Anyway, back to the story. While collating and ratifying the known swims of The Wash, I spoke to both Kevin Murphy and Mike Read, who have both swum The Wash, with Mike Read being the last person known to have swum it back in 1976. He told me that there was originally a trophy, which he had won in 1976 and which he hasn't seen for years. He told me to contact East Lindsey District Council as they were the ones who took it from him. I telephoned them in early November and spoke to a lady called Jackie. I told her about the trophy and she said she would investigate. About a week later she phoned me back and said there was no luck. She had tried everything but to no avail, no one had heard of it. I thanked her and wondered how I was going to locate the trophy. About an hour later, I had a very excited Jackie on the phone - "We've found it!" she yelled excitedly. "It was in an old warehouse in a box. It's a bit dirty but should clean up OK. What do you want me to do with it?" she asked. I suggested donating it to IOWSA if no one wanted it, and we could use it for swims of The Wash. She spoke to her superiors who agreed.
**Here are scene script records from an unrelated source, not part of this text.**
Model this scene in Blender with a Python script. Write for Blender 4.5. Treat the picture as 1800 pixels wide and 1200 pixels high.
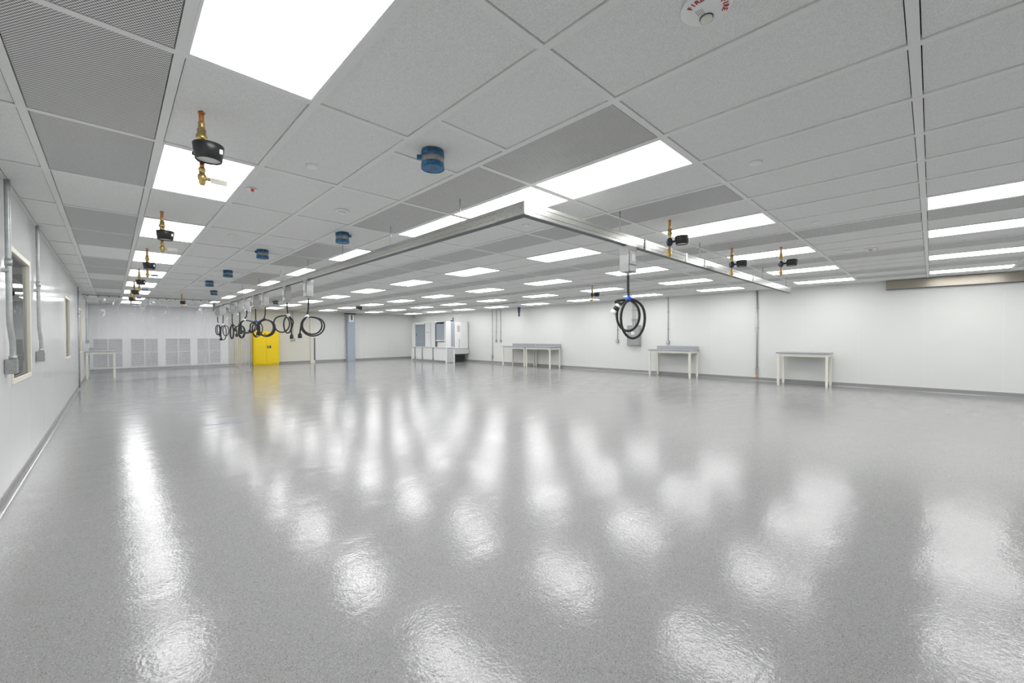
import bpy, bmesh, math, random
from mathutils import Vector, Matrix

for _o in list(bpy.data.objects):
    bpy.data.objects.remove(_o, do_unlink=True)
SC = bpy.context.scene
C = SC.collection
random.seed(7)
PI = math.pi

# ------------------------------------------------------------------ camera
HC = 1.376                      # eye height above the floor
HCEIL = 2.721                   # underside of the ceiling grid
FPX, YAW, PITCH, ROLL = 720.13, 0.7737, -0.0128, -0.0036
_F = Vector((math.sin(YAW), math.cos(YAW), 0)); _R = Vector((math.cos(YAW), -math.sin(YAW), 0)); _U = Vector((0, 0, 1))
CF = _F * math.cos(PITCH) + _U * math.sin(PITCH)
_U2 = _U * math.cos(PITCH) - _F * math.sin(PITCH)
CR = _R * math.cos(ROLL) + _U2 * math.sin(ROLL)
CU = _U2 * math.cos(ROLL) - _R * math.sin(ROLL)
cam = bpy.data.cameras.new('camera'); cam.sensor_width = 36.0; cam.lens = FPX * 36.0 / 1800.0
cam.clip_start = 0.05; cam.clip_end = 200
camo = bpy.data.objects.new('camera', cam); C.objects.link(camo)
M4 = Matrix.Identity(4)
for i in range(3):
    M4[i][0] = CR[i]; M4[i][1] = CU[i]; M4[i][2] = -CF[i]
M4[0][3], M4[1][3], M4[2][3] = 0, 0, HC
camo.matrix_world = M4
SC.camera = camo

def project(p):
    d = Vector(p) - Vector((0, 0, HC)); z = d.dot(CF)
    if z < 0.05: return None
    return (900 + FPX * d.dot(CR) / z, 600 - FPX * d.dot(CU) / z, z)

# ------------------------------------------------------------------ world, exposure
LIGHT = 11.6                    # radiance of the lit ceiling panels
w = bpy.data.worlds.new('world'); SC.world = w; w.use_nodes = True
w.node_tree.nodes['Background'].inputs[0].default_value = (0.5, 0.52, 0.55, 1)
w.node_tree.nodes['Background'].inputs[1].default_value = 0.2
SC.view_settings.view_transform = 'Standard'
SC.view_settings.look = 'None'
SC.view_settings.exposure = 0.0
SC.view_settings.gamma = 1.0
SC.view_settings.use_curve_mapping = False

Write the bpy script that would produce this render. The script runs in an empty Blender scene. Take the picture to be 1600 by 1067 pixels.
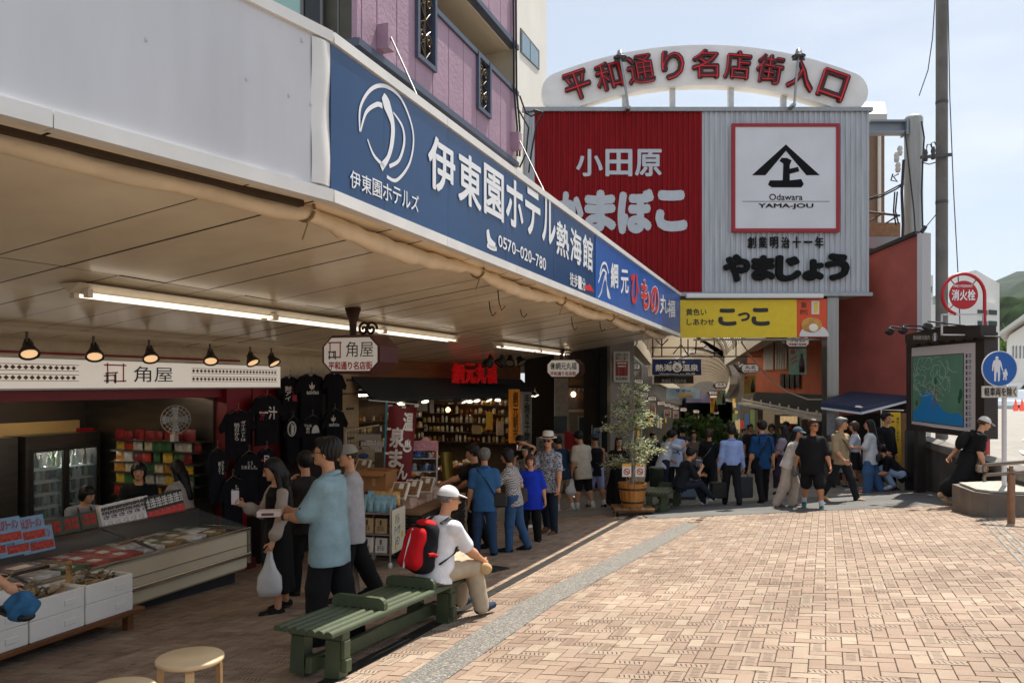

Yesterday, after a 165 mile drive in the snow, I drove to in Manby, Licolnshire in my role as Chairman of IOWSA, where I met Jackie and she gave me the trophy. She was so pleased and said of all the things she had done since being on the council, this was the most satisfying. Apparently, she tried everyone she possibly could to locate this trophy, and spent all of yesterday morning cleaning it up before handing it over to me.

Above: Jacqueline Thomas of East Lindsey District Council hands over the trophy to Paul Hopfensperger, Chairman of the International Open Water Swimming Association in Manby, Licolnshire on Wednesday December 16, 2009.

The inscription on the trophy is as follows:-

THE BUTLIN CHALLENGE TROPHY
INTERNATIONAL SWIM
ACROSS THE WASH


Solo names on the trophy are as follows:-

Kevin Murphy - Age 24 - 26th May 1973, 13 Hrs. 54 Mins.
Tina Spry - Age 13 - 26th May 1974, 8 Hrs. 36 Mins.
Michael Read - 1974, 7 Hrs. 52 Mins.
Michael Read - 1975, 8 Hrs. 30 Mins.
Michael Read - 1976, 5 Hrs. 57 Mins.


There is also a relay name on the trophy as follows:-

Nottingham Bath Masters
Wash Relay Swim
Sunday 20th August 1972
Mick Scothern, John Brooks, David Young
Ray Hutchins, George Johnson, Bob Rust


This is an historic trophy, and I am honured to have accepted it on behalf of IOWSA, and am looking forward to The Wash being the inaugural swim organised by IOWSA in 2010, followed by others overseas.

I would sincerely like to thank Jacqueline Thomas from East Lindsey District Council (ELDC) for her persistance in trying and evetually succeeding in locating this trophy and to James Gilbert also from ELDC for allowing IOWSA to have the trophy and organising yesterday's visit. I would also like to thank Ken Sach of the Borough Council of Kings Lynn and West Norfolk for donating the Mercedes Gleitze memorabilia to IOWSA.

So from a tiny seed planted in my mind by Kevin Murphy in July 2007, all of the above has happened. As Jim Rohn said "Things don't just happen. Things happen Just".